Some skywatchers in Maryland caught a glimpse of the northern lights early Sunday morning, though there was less to see the following night.

“We felt it would be unlikely, but not entirely impossible, to see the aurora from Maryland last night – but you never know for sure,” Shawn Dahl, of the National Oceanic and Atmospheric Administration’s Space Weather Prediction Center, said in an email.

Dahl said he had not heard of any Maryland-based sightings from Sunday night.

Stephanie Sweigert, a “self-proclaimed space nerd,” caught a glimpse of an earlier aurora borealis before 4 a.m. Sunday morning from her home in Edgewood — though it was only visible through a camera, not the naked eye. She had less success with the subsequent, weaker event that night, and didn’t catch anything. The northern lights form when charged particles from geomagnetic storms, also known as coronal mass ejections, come into contact with Earth’s upper atmosphere over the polar regions.

“After those collisions happen and things settle down, it emits light and this process continues,” Dahl said during an earlier interview.
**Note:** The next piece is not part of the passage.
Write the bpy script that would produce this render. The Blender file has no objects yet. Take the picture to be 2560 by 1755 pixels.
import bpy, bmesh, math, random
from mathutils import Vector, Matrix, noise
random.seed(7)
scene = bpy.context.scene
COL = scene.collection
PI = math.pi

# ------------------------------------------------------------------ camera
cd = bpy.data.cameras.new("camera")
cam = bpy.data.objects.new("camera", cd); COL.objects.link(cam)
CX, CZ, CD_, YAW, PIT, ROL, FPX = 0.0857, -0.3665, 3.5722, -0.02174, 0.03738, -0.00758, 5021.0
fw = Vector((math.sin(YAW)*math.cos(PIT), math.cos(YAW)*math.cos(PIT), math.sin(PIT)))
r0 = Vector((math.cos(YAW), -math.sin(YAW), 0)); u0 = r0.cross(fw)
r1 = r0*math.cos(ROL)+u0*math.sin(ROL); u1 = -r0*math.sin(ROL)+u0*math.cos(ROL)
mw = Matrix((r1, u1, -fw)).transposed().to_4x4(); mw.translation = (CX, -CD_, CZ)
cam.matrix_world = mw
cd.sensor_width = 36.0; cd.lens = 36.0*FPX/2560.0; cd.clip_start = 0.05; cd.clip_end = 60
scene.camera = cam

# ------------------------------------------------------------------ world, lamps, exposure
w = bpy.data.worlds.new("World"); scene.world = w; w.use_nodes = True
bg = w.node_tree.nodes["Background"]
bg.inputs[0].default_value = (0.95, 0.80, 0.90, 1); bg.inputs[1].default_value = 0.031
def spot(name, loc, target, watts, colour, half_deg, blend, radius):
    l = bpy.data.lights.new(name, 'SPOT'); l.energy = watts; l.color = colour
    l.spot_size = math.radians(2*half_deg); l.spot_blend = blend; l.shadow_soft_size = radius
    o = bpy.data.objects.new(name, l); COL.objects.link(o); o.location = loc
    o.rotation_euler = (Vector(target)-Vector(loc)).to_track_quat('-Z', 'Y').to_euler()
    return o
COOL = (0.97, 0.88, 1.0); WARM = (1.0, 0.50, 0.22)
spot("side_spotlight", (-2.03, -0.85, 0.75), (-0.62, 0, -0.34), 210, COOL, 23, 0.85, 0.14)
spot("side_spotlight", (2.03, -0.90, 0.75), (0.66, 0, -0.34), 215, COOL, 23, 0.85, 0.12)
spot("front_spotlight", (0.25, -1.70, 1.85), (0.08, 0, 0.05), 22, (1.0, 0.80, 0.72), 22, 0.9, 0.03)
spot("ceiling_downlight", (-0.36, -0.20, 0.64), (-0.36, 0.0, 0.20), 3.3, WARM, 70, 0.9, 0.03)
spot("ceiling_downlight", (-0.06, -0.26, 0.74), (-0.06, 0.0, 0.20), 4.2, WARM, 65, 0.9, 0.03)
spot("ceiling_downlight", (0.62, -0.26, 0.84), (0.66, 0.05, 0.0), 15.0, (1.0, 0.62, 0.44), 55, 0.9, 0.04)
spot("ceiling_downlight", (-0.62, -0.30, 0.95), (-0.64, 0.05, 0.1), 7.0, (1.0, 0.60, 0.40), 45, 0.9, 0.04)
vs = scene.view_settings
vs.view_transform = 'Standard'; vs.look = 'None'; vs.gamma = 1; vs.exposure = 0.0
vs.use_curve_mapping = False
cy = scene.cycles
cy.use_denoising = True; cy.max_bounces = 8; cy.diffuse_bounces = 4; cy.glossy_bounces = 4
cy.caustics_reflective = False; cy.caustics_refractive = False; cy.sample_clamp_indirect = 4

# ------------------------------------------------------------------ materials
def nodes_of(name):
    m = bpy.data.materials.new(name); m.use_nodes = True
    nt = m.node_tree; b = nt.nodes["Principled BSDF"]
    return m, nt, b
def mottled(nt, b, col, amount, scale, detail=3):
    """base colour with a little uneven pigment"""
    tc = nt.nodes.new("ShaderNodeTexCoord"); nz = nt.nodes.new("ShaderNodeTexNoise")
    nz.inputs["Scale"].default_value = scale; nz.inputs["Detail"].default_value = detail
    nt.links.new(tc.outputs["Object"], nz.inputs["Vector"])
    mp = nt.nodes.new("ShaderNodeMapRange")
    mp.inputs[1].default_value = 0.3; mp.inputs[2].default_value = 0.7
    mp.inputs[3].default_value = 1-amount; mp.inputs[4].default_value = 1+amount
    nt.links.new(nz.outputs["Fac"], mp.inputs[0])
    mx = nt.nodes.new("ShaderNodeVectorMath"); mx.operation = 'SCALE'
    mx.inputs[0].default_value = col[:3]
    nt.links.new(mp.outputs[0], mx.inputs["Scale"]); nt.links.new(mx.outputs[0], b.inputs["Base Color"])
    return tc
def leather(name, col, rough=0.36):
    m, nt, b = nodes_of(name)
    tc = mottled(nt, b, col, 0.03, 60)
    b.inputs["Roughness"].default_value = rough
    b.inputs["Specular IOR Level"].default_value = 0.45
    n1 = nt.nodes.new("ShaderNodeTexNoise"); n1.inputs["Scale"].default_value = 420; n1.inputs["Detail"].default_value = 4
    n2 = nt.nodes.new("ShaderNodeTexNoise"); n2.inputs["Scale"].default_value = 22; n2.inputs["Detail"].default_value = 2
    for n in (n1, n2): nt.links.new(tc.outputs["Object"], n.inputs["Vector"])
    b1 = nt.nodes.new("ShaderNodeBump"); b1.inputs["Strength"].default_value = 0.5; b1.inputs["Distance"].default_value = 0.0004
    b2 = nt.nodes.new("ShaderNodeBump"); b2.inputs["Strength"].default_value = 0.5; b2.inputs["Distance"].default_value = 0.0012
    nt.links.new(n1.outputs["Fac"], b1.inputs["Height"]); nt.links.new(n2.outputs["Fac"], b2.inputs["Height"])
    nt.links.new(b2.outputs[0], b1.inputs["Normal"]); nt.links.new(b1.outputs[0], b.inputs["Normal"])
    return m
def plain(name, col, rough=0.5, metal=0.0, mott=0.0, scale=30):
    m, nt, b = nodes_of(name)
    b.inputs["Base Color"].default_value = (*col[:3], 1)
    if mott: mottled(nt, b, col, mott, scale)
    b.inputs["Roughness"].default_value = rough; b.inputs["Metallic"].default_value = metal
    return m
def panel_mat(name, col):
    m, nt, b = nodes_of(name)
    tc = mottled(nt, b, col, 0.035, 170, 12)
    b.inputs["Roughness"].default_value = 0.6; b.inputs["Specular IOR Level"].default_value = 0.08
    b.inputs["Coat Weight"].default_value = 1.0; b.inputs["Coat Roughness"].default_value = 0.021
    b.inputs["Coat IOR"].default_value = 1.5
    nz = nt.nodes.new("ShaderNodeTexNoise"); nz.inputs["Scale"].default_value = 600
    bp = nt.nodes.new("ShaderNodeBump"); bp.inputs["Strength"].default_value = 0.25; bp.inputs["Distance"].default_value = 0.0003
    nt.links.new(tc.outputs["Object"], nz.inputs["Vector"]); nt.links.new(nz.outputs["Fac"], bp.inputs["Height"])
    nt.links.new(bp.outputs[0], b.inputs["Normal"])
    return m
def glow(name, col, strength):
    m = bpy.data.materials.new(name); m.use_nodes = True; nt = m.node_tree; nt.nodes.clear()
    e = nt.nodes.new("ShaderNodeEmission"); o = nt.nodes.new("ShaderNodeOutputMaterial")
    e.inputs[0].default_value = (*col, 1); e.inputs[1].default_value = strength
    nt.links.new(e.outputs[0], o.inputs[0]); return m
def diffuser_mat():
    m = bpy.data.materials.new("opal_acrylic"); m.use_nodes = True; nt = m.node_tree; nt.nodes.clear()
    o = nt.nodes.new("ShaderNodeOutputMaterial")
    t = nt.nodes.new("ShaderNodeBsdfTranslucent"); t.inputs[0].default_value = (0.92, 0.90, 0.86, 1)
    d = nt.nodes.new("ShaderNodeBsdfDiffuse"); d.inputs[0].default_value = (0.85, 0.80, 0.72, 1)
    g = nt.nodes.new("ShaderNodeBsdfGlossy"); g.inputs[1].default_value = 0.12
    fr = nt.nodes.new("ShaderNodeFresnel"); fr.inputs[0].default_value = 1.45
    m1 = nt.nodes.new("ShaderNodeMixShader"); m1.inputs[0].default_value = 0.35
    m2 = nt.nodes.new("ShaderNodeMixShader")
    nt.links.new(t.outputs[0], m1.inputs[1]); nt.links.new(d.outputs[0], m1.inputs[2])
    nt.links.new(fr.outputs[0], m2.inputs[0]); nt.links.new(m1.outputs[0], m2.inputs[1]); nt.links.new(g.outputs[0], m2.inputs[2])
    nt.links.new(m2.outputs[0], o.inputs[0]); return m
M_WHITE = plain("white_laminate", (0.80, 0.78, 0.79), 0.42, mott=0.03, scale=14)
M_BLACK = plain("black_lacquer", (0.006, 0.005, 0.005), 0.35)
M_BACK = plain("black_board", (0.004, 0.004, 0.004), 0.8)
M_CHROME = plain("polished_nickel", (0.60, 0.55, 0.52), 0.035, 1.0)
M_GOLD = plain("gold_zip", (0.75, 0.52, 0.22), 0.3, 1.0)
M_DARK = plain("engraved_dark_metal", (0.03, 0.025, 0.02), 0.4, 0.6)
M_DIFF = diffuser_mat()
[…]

Geomagnetic storms are measured in strength on a scale from G1 through G5. Sunday morning’s event reached G4 intensity, but later that night only reached G3 — possibly too weak to be visible from Maryland, Dahl said.

Sunday morning’s event at 1:30 a.m. was from a storm that came from the sun Thursday evening, according to Dahl. The power of the geomagnetic storm, like that of a rain storm, can fluctuate. “The level can change during the course of a storm’s progression over Earth,” Dahl said. But the storm will weaken as it passes over the planet, eventually leaving it behind, he said.

Dahl said the Space Weather Prediction Center is monitoring new, faint coronal mass ejections for potential arrival Monday night, but predicting the arrival time isn’t exact, he said.

“We’re trying to forecast something that left the sun 93 million miles away,” Dahl said. Predicting strength, arrival time and if the storms will even hit Earth is “very hard to figure that out when you only have a couple of spacecraft that are taking pictures of the sun, but we do our best,” he said.

Using the Sunday morning storm as an example, Dahl said the Space Weather Prediction Center had initially predicted it would hit Earth in the late afternoon Sunday then adjusted the arrival time to Sunday at noon, but it actually arrived nine to 12 hours earlier, causing the visible aurora at around 3 a.m.

There was activity again Sunday night, and forecasts showed Maryland on the fringe of where it could have been visible at around 10:15 p.m. — though it might have been too bright out, Dahl said. There were also small escalations around midnight that could’ve made brief appearances on camera, he said, though Dahl hadn’t seen any as of Monday afternoon. Nighttime clouds Sunday might have also complicated local viewing attempts.

Even if local stargazers didn’t catch the aurora Sunday, they can look forward to seeing Mercury in the western sky June 20. Later, August will bring the Perseid meteor shower, though a bright waning gibbous moon might overshadow the show.